Underground a vital service for Londoners
Published: 20 May, 2010
• YOU report how maintenance and upgrade work on London Underground is to be brought back in-house (Weekend Northern line closures to be cut, May 20).
Mayor Boris Johnson has decided to acquire the shares of private contractor Tube Lines. Some of us would say, not before time.
The part-privatisation of the Tube was opposed from the beginning.
When the 30-year contracts were signed the then mayor, Ken Livingstone, did not have responsibility for London Underground.
Private-is-best ideologues in New Labour, with Gordon Brown at the Treasury, forced these public-private partnerships on the Tube.
Transport for London and Mr Livingstone inherited these contracts when they took over the running of the Underground. TfL mounted an unsuccessful court challenge.
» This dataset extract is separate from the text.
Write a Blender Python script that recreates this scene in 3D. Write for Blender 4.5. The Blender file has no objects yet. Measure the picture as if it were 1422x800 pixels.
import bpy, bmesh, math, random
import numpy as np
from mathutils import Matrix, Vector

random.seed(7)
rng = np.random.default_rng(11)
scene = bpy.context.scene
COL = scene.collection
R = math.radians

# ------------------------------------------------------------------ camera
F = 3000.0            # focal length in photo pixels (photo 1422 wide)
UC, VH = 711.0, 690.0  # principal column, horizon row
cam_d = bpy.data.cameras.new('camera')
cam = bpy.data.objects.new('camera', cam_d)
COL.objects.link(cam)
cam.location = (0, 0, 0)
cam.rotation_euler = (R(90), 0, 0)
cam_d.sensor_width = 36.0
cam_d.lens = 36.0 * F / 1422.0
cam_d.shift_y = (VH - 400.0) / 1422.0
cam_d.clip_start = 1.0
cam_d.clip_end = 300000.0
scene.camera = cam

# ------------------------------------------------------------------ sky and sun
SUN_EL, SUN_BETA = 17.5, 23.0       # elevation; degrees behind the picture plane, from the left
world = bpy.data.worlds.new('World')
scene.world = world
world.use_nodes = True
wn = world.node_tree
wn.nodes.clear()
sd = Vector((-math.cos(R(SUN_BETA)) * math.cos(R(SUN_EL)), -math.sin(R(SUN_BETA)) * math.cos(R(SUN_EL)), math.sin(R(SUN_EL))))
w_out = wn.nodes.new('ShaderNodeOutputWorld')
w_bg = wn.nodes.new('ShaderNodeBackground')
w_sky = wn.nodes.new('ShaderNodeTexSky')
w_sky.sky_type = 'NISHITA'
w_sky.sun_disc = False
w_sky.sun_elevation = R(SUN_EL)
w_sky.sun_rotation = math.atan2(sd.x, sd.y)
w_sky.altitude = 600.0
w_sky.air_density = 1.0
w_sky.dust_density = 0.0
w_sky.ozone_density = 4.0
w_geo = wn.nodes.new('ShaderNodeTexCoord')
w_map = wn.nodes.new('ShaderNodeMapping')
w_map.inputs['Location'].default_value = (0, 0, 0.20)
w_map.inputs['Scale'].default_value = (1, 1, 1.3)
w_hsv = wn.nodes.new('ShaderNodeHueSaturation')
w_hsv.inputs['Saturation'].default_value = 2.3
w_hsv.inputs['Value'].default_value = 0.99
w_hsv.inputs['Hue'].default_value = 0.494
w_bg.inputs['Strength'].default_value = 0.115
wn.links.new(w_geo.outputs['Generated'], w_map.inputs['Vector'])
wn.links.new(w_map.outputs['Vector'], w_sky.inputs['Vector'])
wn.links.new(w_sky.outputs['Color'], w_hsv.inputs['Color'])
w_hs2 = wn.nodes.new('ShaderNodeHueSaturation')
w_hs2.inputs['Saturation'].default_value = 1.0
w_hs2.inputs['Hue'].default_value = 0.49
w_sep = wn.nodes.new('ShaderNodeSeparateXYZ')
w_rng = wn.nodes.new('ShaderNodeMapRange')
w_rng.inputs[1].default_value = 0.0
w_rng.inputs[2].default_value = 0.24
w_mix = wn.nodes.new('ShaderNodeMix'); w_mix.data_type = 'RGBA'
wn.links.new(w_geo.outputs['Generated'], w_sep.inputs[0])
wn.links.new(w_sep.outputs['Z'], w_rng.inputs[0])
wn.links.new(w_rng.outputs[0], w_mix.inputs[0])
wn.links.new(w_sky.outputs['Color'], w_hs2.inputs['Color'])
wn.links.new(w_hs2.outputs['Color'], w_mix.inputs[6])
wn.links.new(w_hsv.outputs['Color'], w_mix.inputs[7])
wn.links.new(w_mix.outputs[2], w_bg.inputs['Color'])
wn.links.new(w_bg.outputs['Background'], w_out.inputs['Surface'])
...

The two private companies Metronet and Tube Lines seemed to close lines at weekends for their own convenience.
Former Camden councillor Lucy Anderson requested that the chief executive of Tube Lines, Terry Morgan, attend a public meeting with angry passengers about Northern line closures. He refused.
In 2007 Metronet went bust at huge cost to the public wallet. At the time, Mr Morgan went on the airwaves stating how Tube Lines operated with a different “business” model. This presumably meant further line closures, overruns and asking the public for even more money.
Now Tube Lines is to go at a price of more hundreds of millions of pounds.
Mr Morgan was awarded the CBE in 2009 and went on to become chairman of the Crossrail project.
Let us hope that the managers at TfL realise that with London Underground they are running a vital public service and not a for-profit commercial business.
They should realign the balance of inconvenience connected with upgrade work in favour of passengers.
They might also now drop the irritating piffle of referring to travellers as “customers”.